== SUPPLIED MATERIAL ==

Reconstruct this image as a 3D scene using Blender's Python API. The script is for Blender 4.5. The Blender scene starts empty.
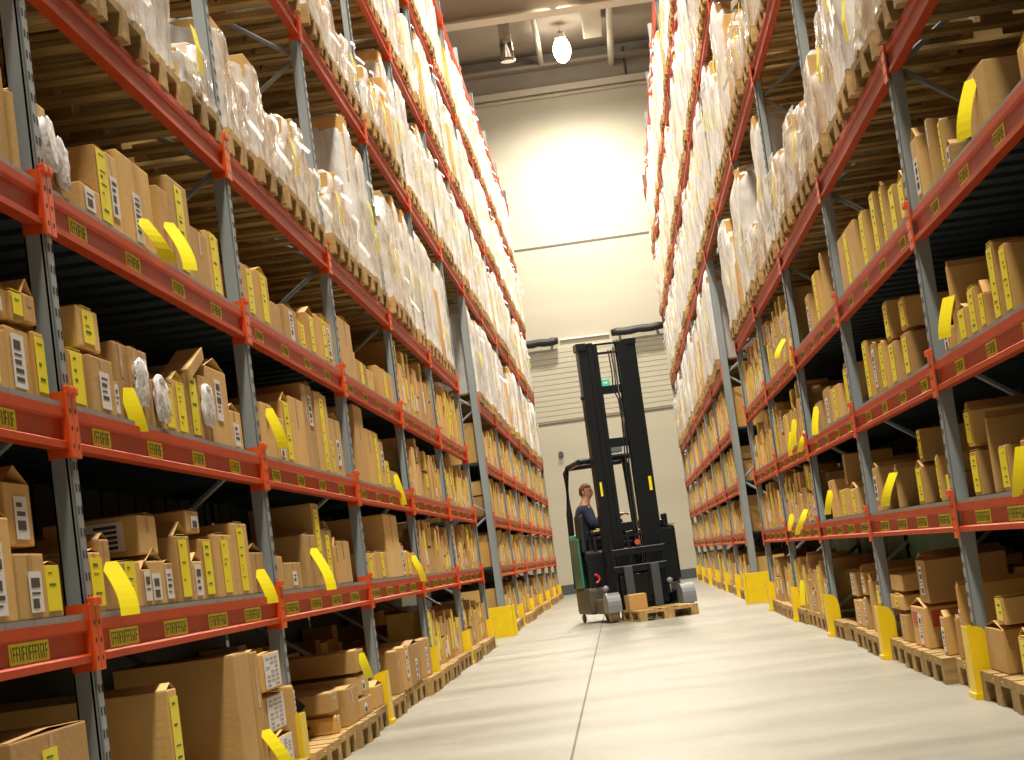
import bpy, bmesh, math, random
from mathutils import Vector, Matrix, noise
rnd = random.Random(7)
C = bpy.context.scene.collection
sc = bpy.context.scene
# ------------------------------------------------------------------ camera (measured from the perspective of the racks)
F = 2000.0; CAMZ = 0.96
YAW, PITCH, ROLL = math.radians(-2.632), math.radians(5.264), math.radians(-7.677)
_f = Vector((math.sin(YAW)*math.cos(PITCH), math.cos(YAW)*math.cos(PITCH), math.sin(PITCH)))
_r = Vector((math.cos(YAW), -math.sin(YAW), 0)); _u = _r.cross(_f)
_c, _s = math.cos(ROLL), math.sin(ROLL)
CR = _c*_r + _s*_u; CU = -_s*_r + _c*_u; CF = _f
cam = bpy.data.cameras.new('camera'); co = bpy.data.objects.new('camera', cam); C.objects.link(co)
cam.sensor_width = 36; cam.lens = F*36/1024; cam.clip_end = 300
M = Matrix((( CR.x, CU.x, -CF.x, 0), (CR.y, CU.y, -CF.y, 0), (CR.z, CU.z, -CF.z, CAMZ), (0, 0, 0, 1)))
co.matrix_world = M; sc.camera = co
def ray(u, v): return CF + (u-512)/F*CR - (v-380)/F*CU
def at_x(u, v, x):
    d = ray(u, v); k = x/d.x; return Vector((x, d.y*k, d.z*k+CAMZ))
def at_y(u, v, y):
    d = ray(u, v); k = y/d.y; return Vector((d.x*k, y, d.z*k+CAMZ))
def at_z(u, v, z):
    d = ray(u, v); k = (z-CAMZ)/d.z; return Vector((d.x*k, d.y*k, z))
def y_on(u, x, z):                       # where on the line (x, *, z) a picture column falls
    a = (u-512)/F; p = Vector((x, 0, z-CAMZ))
    return (a*p.dot(CF) - p.dot(CR)) / (CR.y - a*CF.y)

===

SET PROBLEM ▸
For the data above, state how many lines contain "scene"; the number is the whole answer.

WRITTEN RESPONSE ▸
3